Will you quote precisely the lines that run from the top of the material below to the line containing "return CH + d[2] * t", both ends included?

▼▼▼

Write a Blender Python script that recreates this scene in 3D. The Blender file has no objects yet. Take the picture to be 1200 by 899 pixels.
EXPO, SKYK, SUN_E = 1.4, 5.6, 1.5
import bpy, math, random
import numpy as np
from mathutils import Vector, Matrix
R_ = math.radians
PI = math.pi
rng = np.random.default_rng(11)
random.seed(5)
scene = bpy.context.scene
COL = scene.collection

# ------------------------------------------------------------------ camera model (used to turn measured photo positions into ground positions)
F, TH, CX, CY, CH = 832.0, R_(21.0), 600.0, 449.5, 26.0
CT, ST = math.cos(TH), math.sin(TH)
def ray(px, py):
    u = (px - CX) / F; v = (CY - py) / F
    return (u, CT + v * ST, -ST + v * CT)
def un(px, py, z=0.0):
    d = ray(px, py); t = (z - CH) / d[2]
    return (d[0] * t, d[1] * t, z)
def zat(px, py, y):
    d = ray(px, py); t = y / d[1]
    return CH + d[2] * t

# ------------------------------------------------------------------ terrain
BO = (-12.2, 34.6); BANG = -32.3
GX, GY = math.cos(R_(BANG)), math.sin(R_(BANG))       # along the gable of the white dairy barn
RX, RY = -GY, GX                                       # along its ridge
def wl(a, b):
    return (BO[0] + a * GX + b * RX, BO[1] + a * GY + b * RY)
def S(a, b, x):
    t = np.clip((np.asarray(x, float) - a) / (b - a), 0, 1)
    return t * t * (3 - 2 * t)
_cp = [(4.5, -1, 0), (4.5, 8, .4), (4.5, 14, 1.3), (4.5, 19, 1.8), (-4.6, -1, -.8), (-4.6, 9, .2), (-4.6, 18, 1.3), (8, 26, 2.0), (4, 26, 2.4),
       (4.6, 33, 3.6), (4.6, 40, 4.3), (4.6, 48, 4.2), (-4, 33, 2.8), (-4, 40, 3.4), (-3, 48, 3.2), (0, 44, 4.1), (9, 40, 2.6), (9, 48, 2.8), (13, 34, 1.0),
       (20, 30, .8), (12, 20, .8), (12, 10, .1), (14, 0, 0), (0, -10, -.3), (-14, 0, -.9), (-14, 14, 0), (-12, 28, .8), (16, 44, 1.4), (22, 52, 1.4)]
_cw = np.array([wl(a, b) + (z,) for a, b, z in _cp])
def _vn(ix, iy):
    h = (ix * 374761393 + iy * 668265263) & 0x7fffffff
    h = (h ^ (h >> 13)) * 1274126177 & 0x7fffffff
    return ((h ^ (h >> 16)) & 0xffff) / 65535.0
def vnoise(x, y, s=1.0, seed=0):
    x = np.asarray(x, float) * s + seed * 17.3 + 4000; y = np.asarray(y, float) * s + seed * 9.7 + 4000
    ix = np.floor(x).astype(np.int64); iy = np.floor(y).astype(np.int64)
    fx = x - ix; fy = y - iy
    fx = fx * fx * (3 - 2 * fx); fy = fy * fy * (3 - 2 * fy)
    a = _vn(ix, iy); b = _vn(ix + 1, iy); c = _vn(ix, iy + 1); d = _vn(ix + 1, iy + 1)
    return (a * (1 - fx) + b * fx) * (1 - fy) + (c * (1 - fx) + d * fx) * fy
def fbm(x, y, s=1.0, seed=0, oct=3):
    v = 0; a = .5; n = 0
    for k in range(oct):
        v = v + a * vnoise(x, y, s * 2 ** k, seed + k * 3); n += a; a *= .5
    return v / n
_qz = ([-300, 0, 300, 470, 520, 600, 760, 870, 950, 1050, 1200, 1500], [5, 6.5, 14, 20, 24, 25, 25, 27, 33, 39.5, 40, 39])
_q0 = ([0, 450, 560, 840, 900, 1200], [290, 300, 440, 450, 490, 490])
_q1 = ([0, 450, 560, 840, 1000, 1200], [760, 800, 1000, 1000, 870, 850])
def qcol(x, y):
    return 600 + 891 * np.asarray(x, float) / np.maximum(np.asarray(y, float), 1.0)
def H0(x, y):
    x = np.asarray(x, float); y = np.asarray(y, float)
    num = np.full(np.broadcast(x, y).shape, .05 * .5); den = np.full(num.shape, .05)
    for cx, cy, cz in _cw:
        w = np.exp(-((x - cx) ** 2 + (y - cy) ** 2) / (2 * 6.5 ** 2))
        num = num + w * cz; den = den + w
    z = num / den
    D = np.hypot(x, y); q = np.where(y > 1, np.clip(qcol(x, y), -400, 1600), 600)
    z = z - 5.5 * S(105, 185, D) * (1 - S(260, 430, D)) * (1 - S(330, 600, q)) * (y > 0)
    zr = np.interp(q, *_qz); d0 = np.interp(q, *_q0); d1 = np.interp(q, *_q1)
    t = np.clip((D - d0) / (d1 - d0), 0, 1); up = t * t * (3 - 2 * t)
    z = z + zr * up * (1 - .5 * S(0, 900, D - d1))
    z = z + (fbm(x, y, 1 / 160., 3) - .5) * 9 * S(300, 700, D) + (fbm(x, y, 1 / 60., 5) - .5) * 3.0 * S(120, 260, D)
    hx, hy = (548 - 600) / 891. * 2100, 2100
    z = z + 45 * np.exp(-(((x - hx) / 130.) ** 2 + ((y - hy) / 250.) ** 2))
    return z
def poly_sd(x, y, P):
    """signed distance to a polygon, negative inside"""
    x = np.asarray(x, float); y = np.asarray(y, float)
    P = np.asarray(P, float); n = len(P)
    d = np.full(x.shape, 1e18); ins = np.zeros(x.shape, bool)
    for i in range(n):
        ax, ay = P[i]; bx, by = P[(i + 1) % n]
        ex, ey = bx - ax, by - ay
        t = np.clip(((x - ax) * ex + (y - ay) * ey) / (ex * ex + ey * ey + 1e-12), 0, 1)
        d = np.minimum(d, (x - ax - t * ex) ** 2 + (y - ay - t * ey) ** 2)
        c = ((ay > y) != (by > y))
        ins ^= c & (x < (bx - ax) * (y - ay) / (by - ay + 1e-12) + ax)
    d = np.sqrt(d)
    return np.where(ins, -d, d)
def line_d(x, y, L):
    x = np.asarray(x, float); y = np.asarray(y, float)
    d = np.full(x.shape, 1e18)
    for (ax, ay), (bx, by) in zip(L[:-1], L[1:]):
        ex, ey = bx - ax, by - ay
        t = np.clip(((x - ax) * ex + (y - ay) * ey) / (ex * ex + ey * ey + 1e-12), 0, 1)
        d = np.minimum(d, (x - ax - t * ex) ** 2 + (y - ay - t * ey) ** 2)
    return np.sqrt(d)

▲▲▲

— Expected answer —
Write a Blender Python script that recreates this scene in 3D. The Blender file has no objects yet. Take the picture to be 1200 by 899 pixels.
EXPO, SKYK, SUN_E = 1.4, 5.6, 1.5
import bpy, math, random
import numpy as np
from mathutils import Vector, Matrix
R_ = math.radians
PI = math.pi
rng = np.random.default_rng(11)
random.seed(5)
scene = bpy.context.scene
COL = scene.collection

# ------------------------------------------------------------------ camera model (used to turn measured photo positions into ground positions)
F, TH, CX, CY, CH = 832.0, R_(21.0), 600.0, 449.5, 26.0
CT, ST = math.cos(TH), math.sin(TH)
def ray(px, py):
    u = (px - CX) / F; v = (CY - py) / F
    return (u, CT + v * ST, -ST + v * CT)
def un(px, py, z=0.0):
    d = ray(px, py); t = (z - CH) / d[2]
    return (d[0] * t, d[1] * t, z)
def zat(px, py, y):
    d = ray(px, py); t = y / d[1]
    return CH + d[2] * t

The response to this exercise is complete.